3. Posições orbitais de satélites nacionais perpétuas: segue a Assessoria do Senado: “…entendemos que a supressão de processo licitatório para a exploração de satélite brasileiro e a possibilidade de um número indefinido de prorrogações na respectiva licença podem implicar queda da arrecadação para o erário e desestimular um ambiente de competição no segmento de satélites”. Da mesma forma, fica caracterizada violação da CF que requer que outorgas de serviços públicos sejam concedidas mediante licitação. Colocam-se semelhantes observações quanto ao estímulo à concentração e a facilitação à formação de oligopólios.

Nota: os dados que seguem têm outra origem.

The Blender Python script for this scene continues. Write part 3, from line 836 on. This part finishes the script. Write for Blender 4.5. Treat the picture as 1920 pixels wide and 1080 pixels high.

Aqui também a PGR teve o mesmo entendimento da Assessoria do Senado.
4. FUST: “como os valores recolhidos junto ao Fundo de Universalização dos Serviços de Telecomunicações devem ser exclusivamente aplicados em serviços prestados em regime público, qual seria sua destinação com a migração das concessionárias para o regime privado?” Fica claro que este seria mais um benefício para as atuais concessionárias: fim do FUST, fim da possibilidade de universalização dos serviços de telecomunicações.
Um novo Marco Regulatório das Telecomunicações com foco na Banda Larga é uma necessidade para a nossa sociedade. No entanto, ignorar os posicionamentos técnicos que apontam ilegalidades e prejuízos ao erário público, negar o aprofundamento da discussão de seus termos, e insistir na rápida aprovação de um projeto que não beneficia a população, que pelo contrário vai impactá-la por décadas com serviços inadequados, não universalizados e com atendimento sofrível, representam insensibilidade e oportunismo.
Temos confiança de que a sociedade brasileira, cada vez mais esclarecida, saberá reconduzir o processo de mudança nas telecomunicações identificando corretamente aqueles que se interpuserem aos seus anseios. Neste sentido, várias entidades da sociedade civil protocolaram Representação na Procuradoria Geral da República buscando abertura de Inquérito Civil Público “a fim de que sejam apurados possíveis atos ilegais decorrentes do processo de revisão do marco regulatório das telecomunicações e que se adotem as medidas cabíveis para resguardar o interesse público”.